= EXERCISE REQUIREMENTS =
Copy every line of the data exactly, leaving nothing out.

BEGIN SUPPLIED INFORMATION

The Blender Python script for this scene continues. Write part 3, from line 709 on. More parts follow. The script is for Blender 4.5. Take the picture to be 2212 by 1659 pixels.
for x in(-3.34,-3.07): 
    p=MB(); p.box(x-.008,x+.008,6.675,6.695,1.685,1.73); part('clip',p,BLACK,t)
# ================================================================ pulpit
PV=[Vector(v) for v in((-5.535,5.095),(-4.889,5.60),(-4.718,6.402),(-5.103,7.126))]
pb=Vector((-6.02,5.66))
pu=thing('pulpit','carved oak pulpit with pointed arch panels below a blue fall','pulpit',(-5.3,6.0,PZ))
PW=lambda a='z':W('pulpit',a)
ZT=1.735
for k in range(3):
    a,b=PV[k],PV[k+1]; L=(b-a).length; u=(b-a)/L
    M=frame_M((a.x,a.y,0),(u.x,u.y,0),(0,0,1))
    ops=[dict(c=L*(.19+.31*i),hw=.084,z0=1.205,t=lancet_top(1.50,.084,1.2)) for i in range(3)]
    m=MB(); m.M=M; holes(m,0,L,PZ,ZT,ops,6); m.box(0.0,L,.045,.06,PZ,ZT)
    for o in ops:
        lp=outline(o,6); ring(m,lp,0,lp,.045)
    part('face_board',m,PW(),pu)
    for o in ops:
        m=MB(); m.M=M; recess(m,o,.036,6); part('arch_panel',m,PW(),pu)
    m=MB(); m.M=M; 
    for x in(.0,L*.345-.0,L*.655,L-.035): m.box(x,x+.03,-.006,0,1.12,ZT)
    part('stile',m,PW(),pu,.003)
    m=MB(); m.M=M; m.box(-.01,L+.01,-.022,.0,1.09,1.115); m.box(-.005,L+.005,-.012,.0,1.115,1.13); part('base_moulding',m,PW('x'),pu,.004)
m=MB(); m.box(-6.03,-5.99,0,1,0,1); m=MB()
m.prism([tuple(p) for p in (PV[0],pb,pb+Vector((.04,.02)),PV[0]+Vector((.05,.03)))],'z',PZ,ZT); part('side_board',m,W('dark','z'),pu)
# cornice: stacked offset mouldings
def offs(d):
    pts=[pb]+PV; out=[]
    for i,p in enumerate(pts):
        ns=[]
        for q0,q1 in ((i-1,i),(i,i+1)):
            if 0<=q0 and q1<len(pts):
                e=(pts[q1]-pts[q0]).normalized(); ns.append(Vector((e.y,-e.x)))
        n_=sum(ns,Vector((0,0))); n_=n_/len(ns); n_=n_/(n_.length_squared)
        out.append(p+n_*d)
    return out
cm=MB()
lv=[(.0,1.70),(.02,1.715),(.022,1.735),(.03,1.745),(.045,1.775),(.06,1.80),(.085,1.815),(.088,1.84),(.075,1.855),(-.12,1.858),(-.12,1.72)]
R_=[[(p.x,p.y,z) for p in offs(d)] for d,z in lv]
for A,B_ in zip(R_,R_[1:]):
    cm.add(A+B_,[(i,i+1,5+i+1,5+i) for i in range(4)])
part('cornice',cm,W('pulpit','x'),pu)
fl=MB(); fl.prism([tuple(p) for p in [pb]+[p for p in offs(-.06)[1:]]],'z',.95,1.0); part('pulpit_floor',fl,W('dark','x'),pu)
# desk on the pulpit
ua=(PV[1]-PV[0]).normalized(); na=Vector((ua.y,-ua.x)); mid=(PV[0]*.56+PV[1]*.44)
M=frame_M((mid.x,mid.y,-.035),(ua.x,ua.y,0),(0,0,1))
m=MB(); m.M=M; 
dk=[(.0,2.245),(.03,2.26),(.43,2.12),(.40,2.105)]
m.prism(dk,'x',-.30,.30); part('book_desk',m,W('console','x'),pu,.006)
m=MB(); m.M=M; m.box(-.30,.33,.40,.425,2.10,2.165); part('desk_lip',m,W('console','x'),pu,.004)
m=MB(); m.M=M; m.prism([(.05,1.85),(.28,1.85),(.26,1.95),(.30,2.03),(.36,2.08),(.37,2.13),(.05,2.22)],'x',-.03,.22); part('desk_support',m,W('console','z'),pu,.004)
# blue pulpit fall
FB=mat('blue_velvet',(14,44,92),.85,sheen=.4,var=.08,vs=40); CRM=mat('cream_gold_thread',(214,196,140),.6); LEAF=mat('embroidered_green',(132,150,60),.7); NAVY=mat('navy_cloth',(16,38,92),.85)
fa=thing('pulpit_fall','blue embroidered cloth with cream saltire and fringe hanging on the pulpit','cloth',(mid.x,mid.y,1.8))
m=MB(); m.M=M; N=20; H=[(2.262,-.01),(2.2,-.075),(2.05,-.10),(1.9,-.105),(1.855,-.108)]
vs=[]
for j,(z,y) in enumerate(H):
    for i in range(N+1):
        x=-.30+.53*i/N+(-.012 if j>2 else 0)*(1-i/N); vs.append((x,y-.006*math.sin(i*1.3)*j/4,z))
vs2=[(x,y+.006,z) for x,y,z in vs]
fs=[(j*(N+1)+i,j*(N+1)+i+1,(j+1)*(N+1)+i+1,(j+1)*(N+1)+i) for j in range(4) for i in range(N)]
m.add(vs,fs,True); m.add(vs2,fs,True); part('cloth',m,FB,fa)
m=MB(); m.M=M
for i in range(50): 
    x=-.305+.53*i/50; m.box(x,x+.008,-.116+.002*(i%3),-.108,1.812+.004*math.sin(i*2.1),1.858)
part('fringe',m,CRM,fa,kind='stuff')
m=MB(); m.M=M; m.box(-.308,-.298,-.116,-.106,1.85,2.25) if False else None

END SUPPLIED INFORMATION

= CORRECT RESULT =
The Blender Python script for this scene continues. Write part 3, from line 709 on. More parts follow. The script is for Blender 4.5. Take the picture to be 2212 by 1659 pixels.
for x in(-3.34,-3.07): 
    p=MB(); p.box(x-.008,x+.008,6.675,6.695,1.685,1.73); part('clip',p,BLACK,t)
# ================================================================ pulpit
PV=[Vector(v) for v in((-5.535,5.095),(-4.889,5.60),(-4.718,6.402),(-5.103,7.126))]
pb=Vector((-6.02,5.66))
pu=thing('pulpit','carved oak pulpit with pointed arch panels below a blue fall','pulpit',(-5.3,6.0,PZ))
PW=lambda a='z':W('pulpit',a)
ZT=1.735
for k in range(3):
    a,b=PV[k],PV[k+1]; L=(b-a).length; u=(b-a)/L
    M=frame_M((a.x,a.y,0),(u.x,u.y,0),(0,0,1))
    ops=[dict(c=L*(.19+.31*i),hw=.084,z0=1.205,t=lancet_top(1.50,.084,1.2)) for i in range(3)]
    m=MB(); m.M=M; holes(m,0,L,PZ,ZT,ops,6); m.box(0.0,L,.045,.06,PZ,ZT)
    for o in ops:
        lp=outline(o,6); ring(m,lp,0,lp,.045)
    part('face_board',m,PW(),pu)
    for o in ops:
        m=MB(); m.M=M; recess(m,o,.036,6); part('arch_panel',m,PW(),pu)
    m=MB(); m.M=M; 
    for x in(.0,L*.345-.0,L*.655,L-.035): m.box(x,x+.03,-.006,0,1.12,ZT)
    part('stile',m,PW(),pu,.003)
    m=MB(); m.M=M; m.box(-.01,L+.01,-.022,.0,1.09,1.115); m.box(-.005,L+.005,-.012,.0,1.115,1.13); part('base_moulding',m,PW('x'),pu,.004)
m=MB(); m.box(-6.03,-5.99,0,1,0,1); m=MB()
m.prism([tuple(p) for p in (PV[0],pb,pb+Vector((.04,.02)),PV[0]+Vector((.05,.03)))],'z',PZ,ZT); part('side_board',m,W('dark','z'),pu)
# cornice: stacked offset mouldings
def offs(d):
    pts=[pb]+PV; out=[]
    for i,p in enumerate(pts):
        ns=[]
        for q0,q1 in ((i-1,i),(i,i+1)):
            if 0<=q0 and q1<len(pts):
                e=(pts[q1]-pts[q0]).normalized(); ns.append(Vector((e.y,-e.x)))
        n_=sum(ns,Vector((0,0))); n_=n_/len(ns); n_=n_/(n_.length_squared)
        out.append(p+n_*d)
    return out
cm=MB()
lv=[(.0,1.70),(.02,1.715),(.022,1.735),(.03,1.745),(.045,1.775),(.06,1.80),(.085,1.815),(.088,1.84),(.075,1.855),(-.12,1.858),(-.12,1.72)]
R_=[[(p.x,p.y,z) for p in offs(d)] for d,z in lv]
for A,B_ in zip(R_,R_[1:]):
    cm.add(A+B_,[(i,i+1,5+i+1,5+i) for i in range(4)])
part('cornice',cm,W('pulpit','x'),pu)
fl=MB(); fl.prism([tuple(p) for p in [pb]+[p for p in offs(-.06)[1:]]],'z',.95,1.0); part('pulpit_floor',fl,W('dark','x'),pu)
# desk on the pulpit
ua=(PV[1]-PV[0]).normalized(); na=Vector((ua.y,-ua.x)); mid=(PV[0]*.56+PV[1]*.44)
M=frame_M((mid.x,mid.y,-.035),(ua.x,ua.y,0),(0,0,1))
m=MB(); m.M=M; 
dk=[(.0,2.245),(.03,2.26),(.43,2.12),(.40,2.105)]
m.prism(dk,'x',-.30,.30); part('book_desk',m,W('console','x'),pu,.006)
m=MB(); m.M=M; m.box(-.30,.33,.40,.425,2.10,2.165); part('desk_lip',m,W('console','x'),pu,.004)
m=MB(); m.M=M; m.prism([(.05,1.85),(.28,1.85),(.26,1.95),(.30,2.03),(.36,2.08),(.37,2.13),(.05,2.22)],'x',-.03,.22); part('desk_support',m,W('console','z'),pu,.004)
# blue pulpit fall
FB=mat('blue_velvet',(14,44,92),.85,sheen=.4,var=.08,vs=40); CRM=mat('cream_gold_thread',(214,196,140),.6); LEAF=mat('embroidered_green',(132,150,60),.7); NAVY=mat('navy_cloth',(16,38,92),.85)
fa=thing('pulpit_fall','blue embroidered cloth with cream saltire and fringe hanging on the pulpit','cloth',(mid.x,mid.y,1.8))
m=MB(); m.M=M; N=20; H=[(2.262,-.01),(2.2,-.075),(2.05,-.10),(1.9,-.105),(1.855,-.108)]
vs=[]
for j,(z,y) in enumerate(H):
    for i in range(N+1):
        x=-.30+.53*i/N+(-.012 if j>2 else 0)*(1-i/N); vs.append((x,y-.006*math.sin(i*1.3)*j/4,z))
vs2=[(x,y+.006,z) for x,y,z in vs]
fs=[(j*(N+1)+i,j*(N+1)+i+1,(j+1)*(N+1)+i+1,(j+1)*(N+1)+i) for j in range(4) for i in range(N)]
m.add(vs,fs,True); m.add(vs2,fs,True); part('cloth',m,FB,fa)
m=MB(); m.M=M
for i in range(50): 
    x=-.305+.53*i/50; m.box(x,x+.008,-.116+.002*(i%3),-.108,1.812+.004*math.sin(i*2.1),1.858)
part('fringe',m,CRM,fa,kind='stuff')
m=MB(); m.M=M; m.box(-.308,-.298,-.116,-.106,1.85,2.25) if False else None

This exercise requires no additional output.